Stop looking for absolutes. Few things in life are always right or always wrong.
There is no true 100% pure language (that works and is used in practice; Lambda Calculus itself is pure, but you directly run it on hardware), if only that the languages that for the most part are pure, have some ways to cheat (for Haskell: unsafePerformIO).
Haskell, for instance, archieves purity by allowing programmers to pass on the ‘IO baton’ from one side-effectful action to the next. This ‘IO baton’ can therefore be considered ‘the state of the whole von Neumann computer this program runs on, as a whole’. In this way, one can still consider these side-effectfull actions to be pure, from the viewpoint of the programmer (and of the language).
Of course, what happens behind the scenes is not important in this case, as long as the end result is that we can show ‘look! when you would call this function again with the same input, you would indeed get exactly the same output’.
In the style of Joe Armstrong, I’m going to bring physics into the discussion. “Pure” computation exists only as a thought experiment. Once you execute on a physical computing device, you cannot ignore physics. Hardware fails; a cosmic ray may flip a bit it memory, etc. However rare these may be, they are non-zero probabilities. A “pure” computation run on physical hardware may return a different result when run again.
This bit of brilliance led to supervisors for when you need truly robust systems. And IMHO is a core bit of the difference between computer science and software engineering.

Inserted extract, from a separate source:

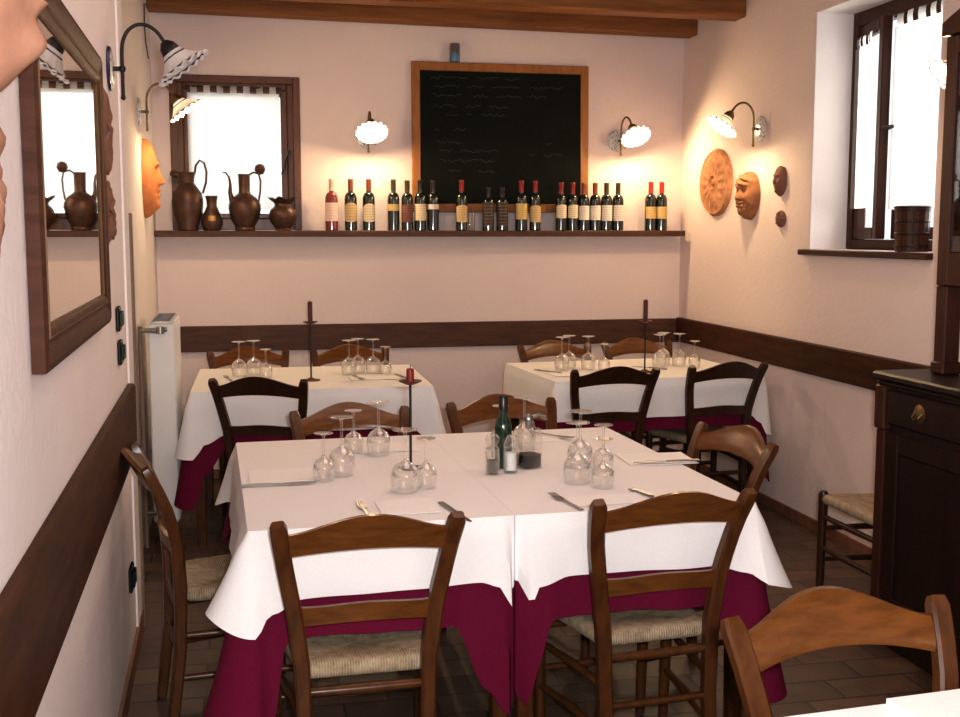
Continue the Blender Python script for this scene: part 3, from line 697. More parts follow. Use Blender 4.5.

That said, it is still wise to isolate side effects to one/few places in code. The IO monad is one way of doing that. It’s one that appeals to the theoretician more than the practitioner though.
You hit the nail right on the head! I couldn’t agree more with what you’ve said. It was i believe last friday when an interesting exploit on Android phones was published, which alters the state of the software by exploiting a physical hardware peculiarly.